While the cheating spouse might weigh the marriage-busting step of confessing, Bernstein argues that you’re never going to get away with it anyway, so telling your partner the truth might be your best bet for saving your marriage. Even before electronic data became a trail of bread crumbs for a suspicious spouse, most affairs came to light: Bernstein cites a 2007 survey that showed that only 32 percent of male cheaters and 39 percent of female cheaters said their spouse had definitely not discovered the affair.

So the question becomes one of damage control. Bernstein notes that in a 2001 study published in the Journal of Social and Personal Relationships, researchers established that there are four ways spouses discover an affair: 1) the cheater tells them, unprompted; 2) the suspicious spouse asks, and the cheater comes clean; 3) the cheater is caught in the act; or 4) a third party clues in the spouse.

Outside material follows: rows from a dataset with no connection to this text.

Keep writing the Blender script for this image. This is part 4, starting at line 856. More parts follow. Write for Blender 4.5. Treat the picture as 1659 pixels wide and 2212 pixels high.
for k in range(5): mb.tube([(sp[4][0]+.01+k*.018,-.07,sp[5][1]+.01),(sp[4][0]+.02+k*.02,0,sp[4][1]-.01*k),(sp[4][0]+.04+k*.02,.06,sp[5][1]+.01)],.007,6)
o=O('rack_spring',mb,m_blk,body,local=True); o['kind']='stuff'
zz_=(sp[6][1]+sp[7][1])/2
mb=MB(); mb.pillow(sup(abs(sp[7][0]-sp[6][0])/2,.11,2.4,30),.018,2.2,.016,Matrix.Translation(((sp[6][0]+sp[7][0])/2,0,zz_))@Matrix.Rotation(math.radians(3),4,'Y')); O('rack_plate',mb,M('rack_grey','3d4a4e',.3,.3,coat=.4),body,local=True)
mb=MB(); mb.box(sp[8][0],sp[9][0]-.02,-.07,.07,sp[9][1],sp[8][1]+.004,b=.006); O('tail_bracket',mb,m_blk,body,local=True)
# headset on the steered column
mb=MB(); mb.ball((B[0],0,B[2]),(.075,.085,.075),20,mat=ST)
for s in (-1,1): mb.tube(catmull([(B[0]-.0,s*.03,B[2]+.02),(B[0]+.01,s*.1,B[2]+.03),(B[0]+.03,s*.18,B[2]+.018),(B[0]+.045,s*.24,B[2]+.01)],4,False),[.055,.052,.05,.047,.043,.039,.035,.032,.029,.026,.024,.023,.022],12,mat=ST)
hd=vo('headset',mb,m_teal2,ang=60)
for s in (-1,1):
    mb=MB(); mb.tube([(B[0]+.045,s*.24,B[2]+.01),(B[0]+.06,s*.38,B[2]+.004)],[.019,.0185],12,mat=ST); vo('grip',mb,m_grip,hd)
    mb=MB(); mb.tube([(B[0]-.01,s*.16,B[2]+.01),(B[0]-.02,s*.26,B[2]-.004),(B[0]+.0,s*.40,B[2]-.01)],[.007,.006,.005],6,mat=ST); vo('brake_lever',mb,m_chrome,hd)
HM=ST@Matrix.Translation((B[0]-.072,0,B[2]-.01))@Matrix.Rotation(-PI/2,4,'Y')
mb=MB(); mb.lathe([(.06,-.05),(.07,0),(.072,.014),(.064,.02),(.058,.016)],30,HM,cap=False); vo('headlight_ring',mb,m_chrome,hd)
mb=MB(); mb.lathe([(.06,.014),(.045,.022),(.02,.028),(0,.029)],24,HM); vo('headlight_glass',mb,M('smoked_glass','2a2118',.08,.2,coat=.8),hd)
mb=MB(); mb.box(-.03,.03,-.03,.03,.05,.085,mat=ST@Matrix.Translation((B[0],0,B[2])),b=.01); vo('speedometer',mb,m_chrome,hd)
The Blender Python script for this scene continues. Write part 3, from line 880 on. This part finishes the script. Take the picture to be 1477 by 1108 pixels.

Of these four possibilities, the first is the best route to reconciliation. In the study of 115 couples, 43.5 percent of the couples in the first scenario—unprompted ‘fessing up—said the marriage ended, compared to 68 percent of the marriages in the “third party” scenario, 83 percent in the “caught in the act” scenario and 86 percent in the “confronted” scenario. Apparently, the humiliation of being gas-lighted, having someone else tell you your spouse is cheating, or catching them in the act compounds the damage of the affair alone.

The takeaway from the summer of Ashley Madison? Don’t cheat—especially don’t cheat with robots. But if you do, spill the beans before someone spills them for you.